I listen to a lot of people, I observe a lot of things, I am saddened when I see those who don't see the world for the good that it is. Our news casts are full of negative, it's as if unless it's bad, they cannot report it. I have quit watching the news at  night since it seems that the news isn't so bad in the morning light. I listen to clients talk about what goes wrong in their every day life, I read all the negative outbursts on FB, and I used to be part of a group of friends that all they did was complain about being mom's and wives. STOP, JUST STOP!

The other day a man walked into the salon...I've cut his hair several times and his demeanor is always the same...happy and grateful. See, this man is in his late 50's and over 30yrs ago he was in a bad car accident; he has a TBI, scars all over him, walks with a severe limp and cane, he stammers with his speech and is unable to work. This man is RICH in my eyes...he has his brothers near by who farm his families land and share from their gardens with him, he chops his own wood to heat his house, he has neighbors who share beef and deer meat with him, he is able to drive and get around. He tells me every time how lucky he is to be here and able to see his nephew's grow up and that someone out there has it way worse than he does.

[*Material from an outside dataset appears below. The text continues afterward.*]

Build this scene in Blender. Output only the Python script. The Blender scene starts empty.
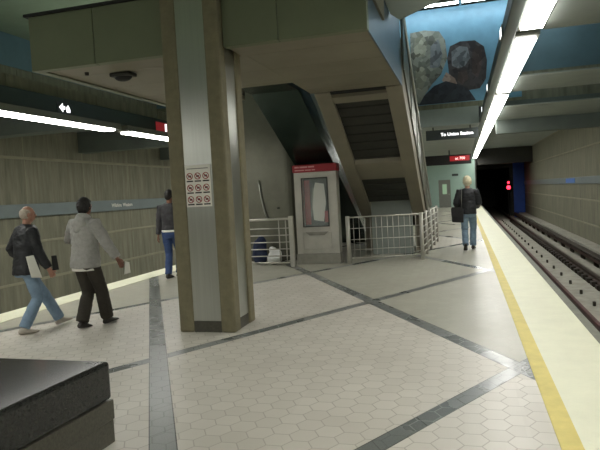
import bpy, bmesh, math, random
from mathutils import Vector, Matrix, noise
random.seed(7)
S = bpy.context.scene
COL = S.collection
PI = math.pi

# ------------------------------------------------------------------ camera, world, exposure
FW = Vector((-0.27060739, 0.96122242, -0.05313274))
RT = Vector((0.96195219, 0.26782779, -0.05400242))
UP = Vector((0.03767792, 0.06572461, 0.99712620))
cd = bpy.data.cameras.new('camera'); cam = bpy.data.objects.new('camera', cd); COL.objects.link(cam)
cd.sensor_width = 36.0; cd.lens = 585 / 600 * 36.0; cd.clip_end = 300
M3 = Matrix((RT, UP, -FW)).transposed()
cam.matrix_world = Matrix.Translation((0, 0, 1.62)) @ M3.to_4x4()
S.camera = cam
w = bpy.data.worlds.new('world'); S.world = w; w.use_nodes = True
w.node_tree.nodes['Background'].inputs[0].default_value = (0.75, 0.8, 0.75, 1)
w.node_tree.nodes['Background'].inputs[1].default_value = 0.03
S.view_settings.view_transform = 'Standard'; S.view_settings.look = 'None'
S.view_settings.exposure = 0.0; S.view_settings.gamma = 1.0; S.view_settings.use_curve_mapping = False
LAMP = 25.0      # radiance of the fluorescent diffusers
FILL_UPL = 14.0       # unseen uplights added on the lighting beams to brighten the upper hall
COVE = 20.0      # lamps washing the blue wall

# ------------------------------------------------------------------ materials
def lin(c):
    return tuple(((v / 255) / 12.92 if v / 255 <= 0.04045 else ((v / 255 + 0.055) / 1.055) ** 2.4) for v in c)
def mat(name, rgb, rough=0.6, metal=0.0, nscale=8.0, namt=0.12, bump=0.0, stretch=(1, 1, 1), emit=None, estr=0.0, alpha=1.0, spec=0.5, trans=0.0, coat=0.0):
    m = bpy.data.materials.new(name); m.use_nodes = True
    nt = m.node_tree; n = nt.nodes; l = nt.links
    b = n['Principled BSDF']
    c = lin(rgb)
    b.inputs['Roughness'].default_value = rough; b.inputs['Metallic'].default_value = metal
    b.inputs['Specular IOR Level'].default_value = spec
    b.inputs['Coat Weight'].default_value = coat
    if trans: b.inputs['Transmission Weight'].default_value = trans
    if alpha < 1: b.inputs['Alpha'].default_value = alpha
    if namt > 0:
        tc = n.new('ShaderNodeTexCoord'); mp = n.new('ShaderNodeMapping'); mp.inputs['Scale'].default_value = stretch
        nz = n.new('ShaderNodeTexNoise'); nz.inputs['Scale'].default_value = nscale; nz.inputs['Detail'].default_value = 6; nz.inputs['Roughness'].default_value = 0.65
        l.new(tc.outputs['Object'], mp.inputs['Vector']); l.new(mp.outputs['Vector'], nz.inputs['Vector'])
        mx = n.new('ShaderNodeMix'); mx.data_type = 'RGBA'
        mx.inputs[6].default_value = tuple(v * (1 - namt) for v in c) + (1,)
        mx.inputs[7].default_value = tuple(min(1, v * (1 + namt)) for v in c) + (1,)
        cr = n.new('ShaderNodeMapRange'); cr.inputs[1].default_value = 0.3; cr.inputs[2].default_value = 0.7
        l.new(nz.outputs['Fac'], cr.inputs[0]); l.new(cr.outputs[0], mx.inputs[0]); l.new(mx.outputs[2], b.inputs['Base Color'])
        if bump:
            bp = n.new('ShaderNodeBump'); bp.inputs['Strength'].default_value = bump; bp.inputs['Distance'].default_value = 0.02
            l.new(nz.outputs['Fac'], bp.inputs['Height']); l.new(bp.outputs['Normal'], b.inputs['Normal'])
    else:
        b.inputs['Base Color'].default_value = c + (1,)
    if emit:
        b.inputs['Emission Color'].default_value = lin(emit) + (1,); b.inputs['Emission Strength'].default_value = estr
    return m

def math_node(nt, op, a, b=None, c=None):
    nd = nt.nodes.new('ShaderNodeMath'); nd.operation = op
    for i, v in enumerate((a, b, c)):
        if v is None: continue
        if isinstance(v, (int, float)): nd.inputs[i].default_value = v
        else: nt.links.new(v, nd.inputs[i])
    return nd.outputs[0]

def floor_material():
    m = bpy.data.materials.new('hex_tile_floor'); m.use_nodes = True; nt = m.node_tree; n = nt.nodes; l = nt.links
    b = n['Principled BSDF']; A = lambda *a: math_node(nt, *a)
    tc = n.new('ShaderNodeTexCoord'); sp = n.new('ShaderNodeSeparateXYZ'); l.new(tc.outputs['Object'], sp.inputs[0])
    X, Y = sp.outputs[0], sp.outputs[1]
    # lattice of granite bands: s along a, t along b
    ax, ay = 1.765, 3.06
    dx = A('SUBTRACT', X, -3.11); dy = A('SUBTRACT', Y, 5.35)
    p = A('DIVIDE', dx, ax); q = A('DIVIDE', dy, ay)
    s = A('MULTIPLY', A('ADD', p, q), 0.5); t = A('MULTIPLY', A('SUBTRACT', p, q), 0.5)
    def band(v, hw):   # 1 inside the band around whole numbers
        d = A('ABSOLUTE', A('SUBTRACT', v, A('ROUND', v)))
        return A('LESS_THAN', d, hw)
    H = 3.06    # perpendicular period
    bs = band(s, 0.085 / H); bt = band(t, 0.07 / H)
    bnd = A('MAXIMUM', bs, bt)
    # slab joints along the bands
    js = A('MULTIPLY', bs, band(A('MULTIPLY', t, 7.0), 0.006)); jt = A('MULTIPLY', bt, band(A('MULTIPLY', s, 7.0), 0.006))
    edge_s = A('MULTIPLY', band(s, 0.093 / H), A('SUBTRACT', 1, bs)); edge_t = A('MULTIPLY', band(t, 0.078 / H), A('SUBTRACT', 1, bt))
    # hexagon tiles, points along x
    D = 0.18; R3 = 1.7320508
    u = A('DIVIDE', Y, D); v = A('DIVIDE', X, D)
    def cell(ou, ov):
        cu = A('SUBTRACT', A('FLOORED_MODULO', A('SUBTRACT', u, ou), 1.0), 0.5)
        cv = A('SUBTRACT', A('FLOORED_MODULO', A('SUBTRACT', v, ov), R3), R3 / 2)
        au, av = A('ABSOLUTE', cu), A('ABSOLUTE', cv)
        hd = A('MAXIMUM', A('ADD', A('MULTIPLY', au, 0.5), A('MULTIPLY', av, R3 / 2)), au)
        return hd, A('SUBTRACT', u, cu), A('SUBTRACT', v, cv)
    h1, u1, v1 = cell(0, 0); h2, u2, v2 = cell(0.5, R3 / 2)
    near1 = A('LESS_THAN', h1, h2)
    hd = A('MINIMUM', h1, h2)
    grout = A('GREATER_THAN', hd, 0.476)
    cu = A('ADD', A('MULTIPLY', u1, near1), A('MULTIPLY', u2, A('SUBTRACT', 1, near1)))
    cv = A('ADD', A('MULTIPLY', v1, near1), A('MULTIPLY', v2, A('SUBTRACT', 1, near1)))
    cx = n.new('ShaderNodeCombineXYZ'); l.new(cu, cx.inputs[0]); l.new(cv, cx.inputs[1])
    wn = n.new('ShaderNodeTexWhiteNoise'); l.new(cx.outputs[0], wn.inputs['Vector'])
    # which field of tile
    fs = A('FLOOR', s); ft = A('FLOOR', t)
    light = A('MULTIPLY', A('LESS_THAN', fs, 0.5), A('GREATER_THAN', ft, -1.5))
    far = A('MULTIPLY', A('COMPARE', fs, 2.0, 0.2), A('COMPARE', ft, -2.0, 0.2))
    light = A('MAXIMUM', light, far)
    light = A('MAXIMUM', light, A('MULTIPLY', A('COMPARE', ft, 1.0, 0.2), A('COMPARE', fs, 0.0, 0.2)))
    def rgbmix(f, c0, c1):
        mx = n.new('ShaderNodeMix'); mx.data_type = 'RGBA'
        for k, c in ((6, c0), (7, c1)):
            if isinstance(c, tuple): mx.inputs[k].default_value = c + (1,)
            else: l.new(c, mx.inputs[k])
        if isinstance(f, (int, float)): mx.inputs[0].default_value = f
        else: l.new(f, mx.inputs[0])
        return mx.outputs[2]
    base = rgbmix(light, lin((166, 165, 150)), lin((202, 197, 186)))
    dark = rgbmix(light, lin((158, 157, 142)), lin((193, 188, 177)))
    tile = rgbmix(wn.outputs['Value'], base, dark)
    nz = n.new('ShaderNodeTexNoise'); nz.inputs['Scale'].default_value = 0.7; nz.inputs['Detail'].default_value = 7
    l.new(tc.outputs['Object'], nz.inputs['Vector'])
    dirt = n.new('ShaderNodeMapRange'); dirt.inputs[1].default_value = 0.4; dirt.inputs[2].default_value = 0.75; dirt.inputs[4].default_value = 0.35
    l.new(nz.outputs['Fac'], dirt.inputs[0])
    tile = rgbmix(dirt.outputs[0], tile, lin((158, 153, 140)))
    tile = rgbmix(grout, tile, lin((170, 165, 154)))
    nz2 = n.new('ShaderNodeTexNoise'); nz2.inputs['Scale'].default_value = 90; nz2.inputs['Detail'].default_value = 3
    l.new(tc.outputs['Object'], nz2.inputs['Vector'])
    gran = rgbmix(nz2.outputs['Fac'], lin((84, 88, 86)), lin((122, 126, 122)))
    joint = A('MAXIMUM', A('MAXIMUM', js, jt), A('MAXIMUM', edge_s, edge_t))
    col = rgbmix(bnd, tile, gran); col = rgbmix(joint, col, lin((62, 62, 56)))
    l.new(col, b.inputs['Base Color'])
    r0 = A('ADD', A('MULTIPLY', bnd, -0.12), 0.40); r1 = A('ADD', r0, A('MULTIPLY', A('SUBTRACT', nz.outputs['Fac'], 0.5), 0.25))
    l.new(A('ADD', r1, A('MULTIPLY', grout, 0.25)), b.inputs['Roughness'])
    bp = n.new('ShaderNodeBump'); bp.inputs['Strength'].default_value = 0.15; bp.inputs['Distance'].default_value = 0.003
    l.new(A('SUBTRACT', 1, A('MAXIMUM', grout, joint)), bp.inputs['Height']); l.new(bp.outputs['Normal'], b.inputs['Normal'])
    return m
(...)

AMEN! If half, just half of the people out there had this man's attitude, I do believe that the world would be in a better state.

I challenge each and every one of us to really think this month, think of what we say or complain about. Think that someone out there has it worse off than you. Keep a gratitude journal, write one thing that you are thankful for on the calendar each day; maybe update your FB with a grateful statement instead of the disdain of daily gripes, or please, for one month, just.don't.gripe! Yes, after a month of gratitude, it WILL change your attitude. I was told it takes 21 days to change a habit, let this be the month that some of us change the complaining one! (yes, even complaining about complaining is still complaining ;-p )

Life is good, get on with it, live it LOUD!